Measures announced by the Government in yesterday’s Finance Bill could 'put a brake on' the growth of ultra-low emission vehicles until 2020, warns Alphabet.
New BIK tax rates were introduced and these will see the tax paid by employers and employees fall dramatically for the cleanest cars from 2020.
The BIK rate for a pure EV currently stands at 7% for 2016/17, rising to 9% in 2017/18, 13% in 2018/19 and 16% in 2019/20.
However, the changes confirmed in this week's Finance Bill show that in 2020/21 the BIK rate falls from 16% to just 2%.
The government will legislate in the bill to remove the Income Tax and employer NICs advantages of salary sacrifice schemes. The taxable value of benefits in kind where cash have been forgone will be fixed at the higher of the current taxable value or the value of the cash forgone. Employer NIC savings remain for vehicles under 75g/km.
ULEVs will continue to qualify, while any existing employer-provided car schemes made before April 2017 will be protected until April 2021.
The Finance Bill confirmed that the changes will apply to arrangements where the employee forgoes cash in exchange for a benefit in kind, including salary sacrifice arrangements, flexible benefit packages with a cash alternative and BIKs where there is an option to take a cash allowance instead.
The Government says it will tax whichever is the greater amount; the benefit-in-kind value of the car or the cash allowance sum offered.
Matt Sutherland, chief operating officer at Alphabet GB, said: “Even after providing more detail to the Chancellor’s autumn statement with yesterday’s Finance Bill, there are still more questions than answers surrounding the future of vehicle fleets for UK business and public sector organisations.
“The concerns that Alphabet and our customers have are around the clarity and apparent lack of joined-up thinking towards company car taxation and ULEVs; which ultimately means significant concerns exist around the unintended consequences which will result from these decisions.
“The Government has clearly expressed a pro-business agenda and an ambition to be at the global forefront of ULEVs, but the consequences of these announcements is likely to put a brake on the growth of ULEVs as company cars until 2020.
“Effectively they are removing the incentives to take a ULEV for the next three years – especially those for low paid, ‘JAM’ workers.
“Significant practical questions around EVs as company cars remain, for instance we are still awaiting a decision from HMRC on advisory fuel rates (AFRs) rates for electricity as a fuel type.
“The company car market has delivered real impetus and growth to ULEVs over the past few years – far outstripping private registrations of ULEVs.
“Our fear is that the consequences of this autumn statement will be a significant flight from new, efficient company cars into cash alternatives and grey fleet.
“We know from the recent BVRLA and Energy Saving Trust research the result of this will be older, more polluting and less safe vehicles on UK roads – surely a retrograde move for business, consumers and society?
“Hence our feeling is one of disappointment - big questions still remain unanswered and there are significant concerns around the unintended consequences for ULEVs from the autumn statement.”
- For analysis of the Finance Bill, see the December 8 issue of Fleet News
David Watts - 07/12/2016 18:14
I don't understand what this article is trying to say.
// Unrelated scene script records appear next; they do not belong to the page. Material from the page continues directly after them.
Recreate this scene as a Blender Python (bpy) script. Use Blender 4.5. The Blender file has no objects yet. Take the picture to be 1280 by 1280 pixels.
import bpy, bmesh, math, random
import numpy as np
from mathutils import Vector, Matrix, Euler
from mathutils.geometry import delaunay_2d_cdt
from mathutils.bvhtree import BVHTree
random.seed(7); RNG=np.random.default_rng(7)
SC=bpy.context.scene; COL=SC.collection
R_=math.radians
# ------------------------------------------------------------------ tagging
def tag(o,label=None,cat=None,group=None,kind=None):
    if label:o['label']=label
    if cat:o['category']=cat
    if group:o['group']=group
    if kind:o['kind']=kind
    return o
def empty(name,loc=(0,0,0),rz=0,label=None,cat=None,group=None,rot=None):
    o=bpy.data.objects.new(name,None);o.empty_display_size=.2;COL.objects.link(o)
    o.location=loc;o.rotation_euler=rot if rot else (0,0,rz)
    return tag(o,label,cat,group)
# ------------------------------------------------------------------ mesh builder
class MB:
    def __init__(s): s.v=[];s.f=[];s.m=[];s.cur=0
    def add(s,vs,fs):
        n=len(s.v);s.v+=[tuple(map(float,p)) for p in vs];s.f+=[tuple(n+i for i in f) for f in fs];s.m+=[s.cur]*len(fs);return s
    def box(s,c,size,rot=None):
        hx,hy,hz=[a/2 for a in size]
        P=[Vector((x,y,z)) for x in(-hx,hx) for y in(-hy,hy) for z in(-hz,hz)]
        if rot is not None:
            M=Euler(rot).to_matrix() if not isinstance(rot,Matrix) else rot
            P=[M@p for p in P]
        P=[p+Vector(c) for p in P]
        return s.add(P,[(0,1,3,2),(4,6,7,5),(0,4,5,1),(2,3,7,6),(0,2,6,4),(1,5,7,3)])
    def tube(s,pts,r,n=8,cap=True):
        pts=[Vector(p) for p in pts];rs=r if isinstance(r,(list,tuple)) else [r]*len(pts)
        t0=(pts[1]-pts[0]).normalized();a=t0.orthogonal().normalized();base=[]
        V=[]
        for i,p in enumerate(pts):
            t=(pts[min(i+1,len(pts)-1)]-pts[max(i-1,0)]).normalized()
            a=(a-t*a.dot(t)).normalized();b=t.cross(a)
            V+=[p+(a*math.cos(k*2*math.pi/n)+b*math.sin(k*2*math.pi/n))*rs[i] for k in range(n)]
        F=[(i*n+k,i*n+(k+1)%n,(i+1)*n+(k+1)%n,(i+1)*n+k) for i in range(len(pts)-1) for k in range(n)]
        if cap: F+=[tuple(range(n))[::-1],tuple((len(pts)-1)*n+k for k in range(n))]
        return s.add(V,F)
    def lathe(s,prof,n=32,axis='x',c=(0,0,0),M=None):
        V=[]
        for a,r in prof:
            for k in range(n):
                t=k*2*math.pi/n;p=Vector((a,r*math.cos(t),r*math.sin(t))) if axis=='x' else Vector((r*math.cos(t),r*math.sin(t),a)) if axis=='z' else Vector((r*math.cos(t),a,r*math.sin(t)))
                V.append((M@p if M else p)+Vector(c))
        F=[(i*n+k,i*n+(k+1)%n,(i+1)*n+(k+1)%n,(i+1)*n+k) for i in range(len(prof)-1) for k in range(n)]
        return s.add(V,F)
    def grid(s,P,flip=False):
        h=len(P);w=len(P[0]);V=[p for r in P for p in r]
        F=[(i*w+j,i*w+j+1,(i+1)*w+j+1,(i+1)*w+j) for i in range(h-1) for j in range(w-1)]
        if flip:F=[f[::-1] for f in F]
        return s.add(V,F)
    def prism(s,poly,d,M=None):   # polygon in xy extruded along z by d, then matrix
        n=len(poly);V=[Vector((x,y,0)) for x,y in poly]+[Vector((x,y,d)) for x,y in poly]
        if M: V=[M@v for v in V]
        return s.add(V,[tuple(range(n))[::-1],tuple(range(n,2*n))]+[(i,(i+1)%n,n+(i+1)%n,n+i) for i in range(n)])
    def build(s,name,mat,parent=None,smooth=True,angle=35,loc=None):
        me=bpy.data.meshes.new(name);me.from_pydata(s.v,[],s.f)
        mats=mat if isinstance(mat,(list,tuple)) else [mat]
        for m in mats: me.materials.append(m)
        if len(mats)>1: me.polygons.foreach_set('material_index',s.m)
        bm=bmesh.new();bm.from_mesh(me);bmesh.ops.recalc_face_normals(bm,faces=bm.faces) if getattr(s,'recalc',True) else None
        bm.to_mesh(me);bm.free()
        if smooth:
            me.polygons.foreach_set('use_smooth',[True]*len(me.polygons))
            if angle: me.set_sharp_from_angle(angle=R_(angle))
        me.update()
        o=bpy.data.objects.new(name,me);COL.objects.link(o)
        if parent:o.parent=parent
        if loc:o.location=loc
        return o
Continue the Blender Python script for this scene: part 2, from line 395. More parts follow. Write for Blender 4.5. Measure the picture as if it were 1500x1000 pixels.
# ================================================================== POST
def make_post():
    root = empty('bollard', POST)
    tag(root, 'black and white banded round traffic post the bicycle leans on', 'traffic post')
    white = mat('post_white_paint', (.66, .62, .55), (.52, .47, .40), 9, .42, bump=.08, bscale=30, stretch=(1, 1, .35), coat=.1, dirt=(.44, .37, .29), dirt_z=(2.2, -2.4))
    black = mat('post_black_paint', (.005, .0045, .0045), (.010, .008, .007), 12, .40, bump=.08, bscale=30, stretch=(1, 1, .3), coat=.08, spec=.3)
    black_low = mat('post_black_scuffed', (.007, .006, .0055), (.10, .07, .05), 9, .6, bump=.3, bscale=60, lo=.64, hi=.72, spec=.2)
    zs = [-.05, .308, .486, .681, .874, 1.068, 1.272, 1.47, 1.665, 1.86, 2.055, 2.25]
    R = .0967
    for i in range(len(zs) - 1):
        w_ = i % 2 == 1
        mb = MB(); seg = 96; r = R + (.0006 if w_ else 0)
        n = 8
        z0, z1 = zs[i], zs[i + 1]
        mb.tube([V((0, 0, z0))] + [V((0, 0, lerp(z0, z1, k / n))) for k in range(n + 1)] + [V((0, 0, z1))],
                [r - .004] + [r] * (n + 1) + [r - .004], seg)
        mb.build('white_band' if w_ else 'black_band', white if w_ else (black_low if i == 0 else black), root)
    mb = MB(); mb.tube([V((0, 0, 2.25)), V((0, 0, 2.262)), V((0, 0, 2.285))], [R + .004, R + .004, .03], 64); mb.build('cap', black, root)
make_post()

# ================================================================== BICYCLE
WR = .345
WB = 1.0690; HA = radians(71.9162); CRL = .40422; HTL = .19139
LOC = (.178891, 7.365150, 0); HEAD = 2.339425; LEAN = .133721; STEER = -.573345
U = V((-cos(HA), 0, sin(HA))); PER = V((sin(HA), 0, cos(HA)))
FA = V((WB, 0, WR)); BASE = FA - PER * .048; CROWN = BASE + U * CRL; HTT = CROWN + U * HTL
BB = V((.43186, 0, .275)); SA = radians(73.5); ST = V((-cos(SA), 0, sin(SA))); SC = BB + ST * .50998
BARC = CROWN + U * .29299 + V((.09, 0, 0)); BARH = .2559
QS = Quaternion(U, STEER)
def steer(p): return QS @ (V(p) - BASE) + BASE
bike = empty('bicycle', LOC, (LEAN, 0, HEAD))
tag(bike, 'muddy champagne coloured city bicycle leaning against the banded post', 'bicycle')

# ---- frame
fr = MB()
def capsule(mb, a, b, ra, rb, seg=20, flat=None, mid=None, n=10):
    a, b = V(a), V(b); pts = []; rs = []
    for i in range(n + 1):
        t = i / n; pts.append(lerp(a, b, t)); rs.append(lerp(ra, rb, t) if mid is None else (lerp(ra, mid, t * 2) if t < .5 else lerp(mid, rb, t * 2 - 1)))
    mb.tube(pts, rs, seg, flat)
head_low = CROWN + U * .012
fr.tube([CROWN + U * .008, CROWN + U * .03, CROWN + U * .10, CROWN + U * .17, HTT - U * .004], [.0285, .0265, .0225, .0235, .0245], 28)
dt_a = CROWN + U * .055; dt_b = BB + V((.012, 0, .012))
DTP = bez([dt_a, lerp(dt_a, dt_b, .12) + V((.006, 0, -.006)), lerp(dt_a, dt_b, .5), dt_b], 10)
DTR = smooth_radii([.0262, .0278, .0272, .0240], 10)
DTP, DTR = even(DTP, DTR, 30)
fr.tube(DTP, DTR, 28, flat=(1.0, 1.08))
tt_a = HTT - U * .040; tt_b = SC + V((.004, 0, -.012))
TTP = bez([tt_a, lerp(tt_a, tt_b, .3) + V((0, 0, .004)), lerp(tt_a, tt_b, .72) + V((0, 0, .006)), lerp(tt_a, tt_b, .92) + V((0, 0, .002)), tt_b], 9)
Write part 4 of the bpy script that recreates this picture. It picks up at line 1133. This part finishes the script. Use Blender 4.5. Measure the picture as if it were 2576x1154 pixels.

Firstly the new finance bill confirmed the new company car tax rates for 2020/21 which after 3 years of increasing tax they will drop again (as low as 2% for pure EVs). So good news from the finance bill - we've known about the increasing tax burden on ULEVs for a long time so the potential slow down over the next 3 years is not 'new' news. In terms of the 'salary sacrifice'implications on ULEVs from a company car perspective then the finance bill confirms that ULEVs will be excluded. So the finance bill is good news again for ULEVs. I don't understand how the finance bill is 'putting a brake' on ULEVs until 2020 - surely the potential brake on ULEVs over the next 3 years has nothing to do with the latest finance bill but will be due to previous policy decisions?